Wer den Populisten aller Couleur Einhalt gebieten will, muss aber schon aus diesem Grund an einer vielfältigen, aktiven und lebendigen Filmlandschaft interessiert sein. Für eine demokratische Gesellschaft ist sie existentiell.
- Wir fordern erstens ein gemeinsames Bündnis aller demokratischen Parteien für den deutschen Film.
- Wir fordern zweitens eine Verabschiedung der bei allen unzureichenden, fehlenden und eindeutig fokussierten Inhalten doch notwendigen FFG noch im alten Parlament vor der kommenden Bundestagswahl.

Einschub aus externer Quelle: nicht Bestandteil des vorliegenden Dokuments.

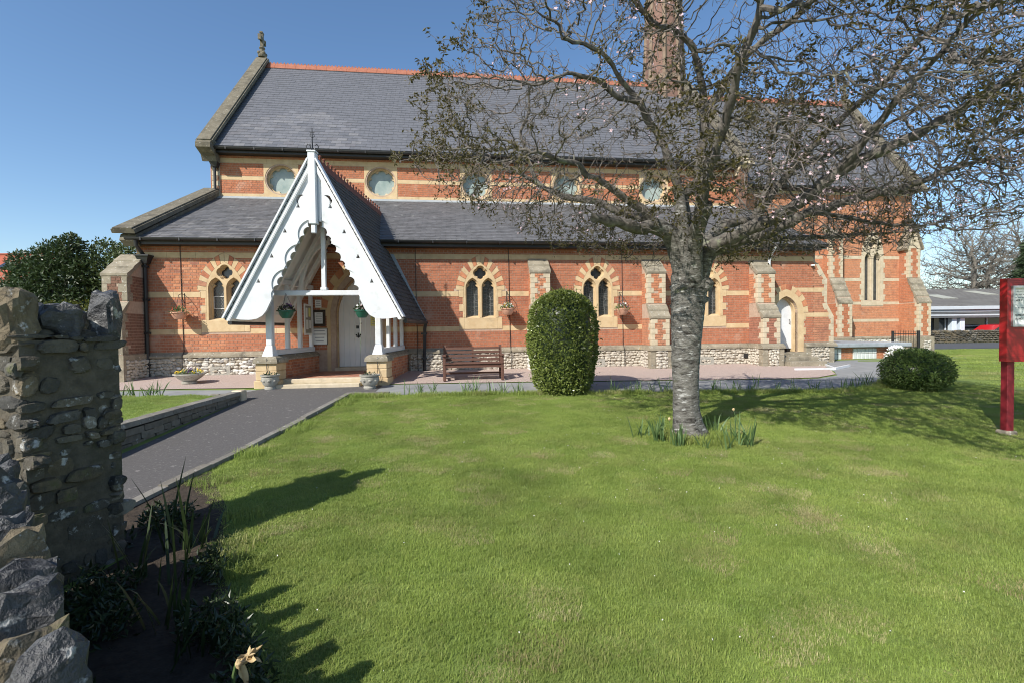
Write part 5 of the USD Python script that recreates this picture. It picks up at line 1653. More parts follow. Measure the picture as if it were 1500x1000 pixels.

- Wir fordern drittens von der im Frühjahr neu zu bildenden Bundesregierung ein Moratorium für den deutschen Film und die Bildung einer Task Force »Zukunft deutscher Film«, an
der alle Teile der Branche gleichberechtigt, auf Augenhöhe und mit offenem Ergebnis beteiligt werden, um den Stand der Dinge und die dringend notwendigen Veränderungen für die nahe Zukunft zu diskutieren – das Gegenteil der unter ständigem massivem Zeitmangel leidenden und im Ergebnis vorformatierten und damit systemisch versagenden »Runden Tische« der vergangenen Jahrzehnte.
- Wir fordern viertens eine Bestandsgarantie für alle derzeitigen Kulturprogramme des
Öffentlich-Rechtlichen Rundfunks, ein Ende aller Pläne zur Zusammenlegung und damit de facto Abschaffung der Sender 3sat, ARTE und Phoenix.
- Wir fordern fünftens konkrete Maßnahmen zur Förderung des deutschen Regienachwuchses, die sich an den Vorschlägen der vom Bundesverband Regie (BVR) mitgetragenen Initiative »Angst Essen Kino auf« orientieren.
- Wir fordern sechstens gezielte Maßnahmen zum Erhalt der vorhandenen Struktur unabhängiger Verleiher und zum Ausbau von
Arthaus- und Programmkinos, und der kommunalen Kinos/Filmhäuser und Filmmuseen.